- GIVEN INSTRUCTION -
Retype all of the listing exactly, passing over any picture you find.

- GIVEN MATERIAL -
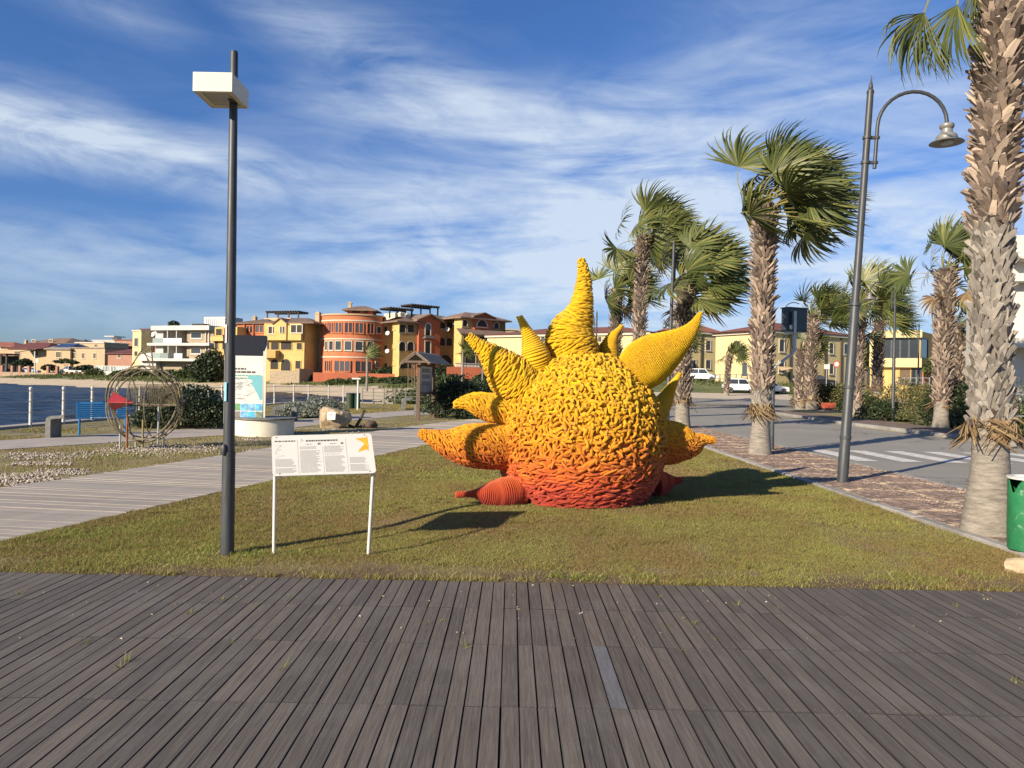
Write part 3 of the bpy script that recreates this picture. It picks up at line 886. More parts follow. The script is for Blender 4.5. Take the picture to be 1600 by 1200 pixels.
prof = [(a*K, b*K) for a, b in prof]
pz = [a for a, b in prof]; pr_ = [b for a, b in prof]
mb = MB()
fz = [q*K for q in list(np.linspace(0, 1.7, 18))+[1.78, 1.85, 1.91, 1.96, 2.0, 2.03]]
mb.lathe(SC, [(float(np.interp(z, pz, pr_)) - .01, z) for z in fz], 48)
core = obj('core', mb, M['rope'], sculpt, True)
rs = random.Random(3)
def arch(L, h, r, bend, n=6, k=6):
    pts, rad = [], []
    for i in range(n):
        t = i/(n-1)*2-1
        pts.append((t*L/2, bend*(1-t*t), h*(1-t*t)-.012+.004*math.sin(t*5)))
        rad.append(r*(1-.35*t**4))
    mb = MB(); mb.tube(pts, rad, k); return mb
short = [arch(rs.uniform(.10, .165), rs.uniform(.036, .072), rs.uniform(.0175, .024), rs.uniform(-.05, .05)) for _ in range(12)]
longs = [arch(rs.uniform(.16, .27), rs.uniform(.026, .042), rs.uniform(.017, .022), rs.uniform(-.03, .03)) for _ in range(10)]
short_m = [mesh_of('rope_loop', a, smooth=True) for a in short]; long_m = [mesh_of('rope_loop', a, smooth=True) for a in longs]
for me in short_m+long_m: me.materials.append(M['rope'])
# loops over the body
cand = []
zz = np.linspace(.02, 2.03*K, 400); rrz = np.interp(zz, pz, pr_)
dl = np.hypot(np.gradient(zz), np.gradient(rrz)); wgt = rrz*dl; wgt /= wgt.sum()
pts_ = []
cell = {}
def okp(p, dmin):
    k = tuple(int(math.floor(c/.06)) for c in p)
    for a in (-1, 0, 1):
        for b in (-1, 0, 1):
            for c in (-1, 0, 1):
                for q in cell.get((k[0]+a, k[1]+b, k[2]+c), ()):
                    if (q-p).length < dmin: return False
    cell.setdefault(k, []).append(p); return True
r = np.random.default_rng(8)
for z in r.choice(zz, 32000, p=wgt):
    th = r.uniform(0, 2*PI); rad = float(np.interp(z, pz, pr_))
    p = Vector((rad*math.cos(th), rad*math.sin(th), z))
    if okp(p, .038): pts_.append((p, th, z, rad))
items = []
for p, th, z, rad in pts_:
    dz = .02
    dr = float(np.interp(min(z+dz, 2.03*K), pz, pr_)-np.interp(max(z-dz, 0), pz, pr_))/(2*dz)
    tang = Vector((-math.sin(th), math.cos(th), 0)); up = Vector((math.cos(th)*dr, math.sin(th)*dr, 1)).normalized(); nor = tang.cross(up).normalized()
    low = z+rs.uniform(-.12, .12) < .58
    # strands of one neighbourhood run roughly the same way
    fld = math.sin(3.1*th+2.2*z)+math.sin(5.3*z-2*th+1)
    ang = rs.gauss(.12, .42) if low else fld*.9+rs.gauss(.4, .95)
    x = (tang*math.cos(ang)+up*math.sin(ang)).normalized(); y = nor.cross(x)
    nn = (nor + x*rs.uniform(-.25, .25) + y*rs.uniform(-.3, .3)).normalized(); y = nn.cross(x).normalized(); x = y.cross(nn)
    idx = rs.randrange(len(longs) if low else len(short))
    s = rs.uniform(.66, .96)
    Mx = Matrix((x*s, y*s, nn*s)).transposed().to_4x4()
    Mx.translation = p - nor*.004
    toC = (Vector((0, 0, CAMZ))-(p+SC))
    vis = nor.dot(toC.normalized())
    items.append((vis/toC.length**2, low, idx, Mx))
items.sort(key=lambda t: -t[0])
st = MB()
for k, (vv, low, idx, Mx) in enumerate(items):
    if k < 300:
        o = link('rope_loop', (long_m if low else short_m)[idx], None, sculpt)
        o.matrix_local = Mx
    else:
        b = (longs if low else short)[idx]
        st.add([Mx @ Vector(v) + SC for v in b.v], b.f)
o = obj('rope_loop', st, M['rope'], sculpt, True, kind='stuff')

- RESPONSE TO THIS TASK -
Write part 3 of the bpy script that recreates this picture. It picks up at line 886. More parts follow. The script is for Blender 4.5. Take the picture to be 1600 by 1200 pixels.
prof = [(a*K, b*K) for a, b in prof]
pz = [a for a, b in prof]; pr_ = [b for a, b in prof]
mb = MB()
fz = [q*K for q in list(np.linspace(0, 1.7, 18))+[1.78, 1.85, 1.91, 1.96, 2.0, 2.03]]
mb.lathe(SC, [(float(np.interp(z, pz, pr_)) - .01, z) for z in fz], 48)
core = obj('core', mb, M['rope'], sculpt, True)
rs = random.Random(3)
def arch(L, h, r, bend, n=6, k=6):
    pts, rad = [], []
    for i in range(n):
        t = i/(n-1)*2-1
        pts.append((t*L/2, bend*(1-t*t), h*(1-t*t)-.012+.004*math.sin(t*5)))
        rad.append(r*(1-.35*t**4))
    mb = MB(); mb.tube(pts, rad, k); return mb
short = [arch(rs.uniform(.10, .165), rs.uniform(.036, .072), rs.uniform(.0175, .024), rs.uniform(-.05, .05)) for _ in range(12)]
longs = [arch(rs.uniform(.16, .27), rs.uniform(.026, .042), rs.uniform(.017, .022), rs.uniform(-.03, .03)) for _ in range(10)]
short_m = [mesh_of('rope_loop', a, smooth=True) for a in short]; long_m = [mesh_of('rope_loop', a, smooth=True) for a in longs]
for me in short_m+long_m: me.materials.append(M['rope'])
# loops over the body
cand = []
zz = np.linspace(.02, 2.03*K, 400); rrz = np.interp(zz, pz, pr_)
dl = np.hypot(np.gradient(zz), np.gradient(rrz)); wgt = rrz*dl; wgt /= wgt.sum()
pts_ = []
cell = {}
def okp(p, dmin):
    k = tuple(int(math.floor(c/.06)) for c in p)
    for a in (-1, 0, 1):
        for b in (-1, 0, 1):
            for c in (-1, 0, 1):
                for q in cell.get((k[0]+a, k[1]+b, k[2]+c), ()):
                    if (q-p).length < dmin: return False
    cell.setdefault(k, []).append(p); return True
r = np.random.default_rng(8)
for z in r.choice(zz, 32000, p=wgt):
    th = r.uniform(0, 2*PI); rad = float(np.interp(z, pz, pr_))
    p = Vector((rad*math.cos(th), rad*math.sin(th), z))
    if okp(p, .038): pts_.append((p, th, z, rad))
items = []
for p, th, z, rad in pts_:
    dz = .02
    dr = float(np.interp(min(z+dz, 2.03*K), pz, pr_)-np.interp(max(z-dz, 0), pz, pr_))/(2*dz)
    tang = Vector((-math.sin(th), math.cos(th), 0)); up = Vector((math.cos(th)*dr, math.sin(th)*dr, 1)).normalized(); nor = tang.cross(up).normalized()
    low = z+rs.uniform(-.12, .12) < .58
    # strands of one neighbourhood run roughly the same way
    fld = math.sin(3.1*th+2.2*z)+math.sin(5.3*z-2*th+1)
    ang = rs.gauss(.12, .42) if low else fld*.9+rs.gauss(.4, .95)
    x = (tang*math.cos(ang)+up*math.sin(ang)).normalized(); y = nor.cross(x)
    nn = (nor + x*rs.uniform(-.25, .25) + y*rs.uniform(-.3, .3)).normalized(); y = nn.cross(x).normalized(); x = y.cross(nn)
    idx = rs.randrange(len(longs) if low else len(short))
    s = rs.uniform(.66, .96)
    Mx = Matrix((x*s, y*s, nn*s)).transposed().to_4x4()
    Mx.translation = p - nor*.004
    toC = (Vector((0, 0, CAMZ))-(p+SC))
    vis = nor.dot(toC.normalized())
    items.append((vis/toC.length**2, low, idx, Mx))
items.sort(key=lambda t: -t[0])
st = MB()
for k, (vv, low, idx, Mx) in enumerate(items):
    if k < 300:
        o = link('rope_loop', (long_m if low else short_m)[idx], None, sculpt)
        o.matrix_local = Mx
    else:
        b = (longs if low else short)[idx]
        st.add([Mx @ Vector(v) + SC for v in b.v], b.f)
o = obj('rope_loop', st, M['rope'], sculpt, True, kind='stuff')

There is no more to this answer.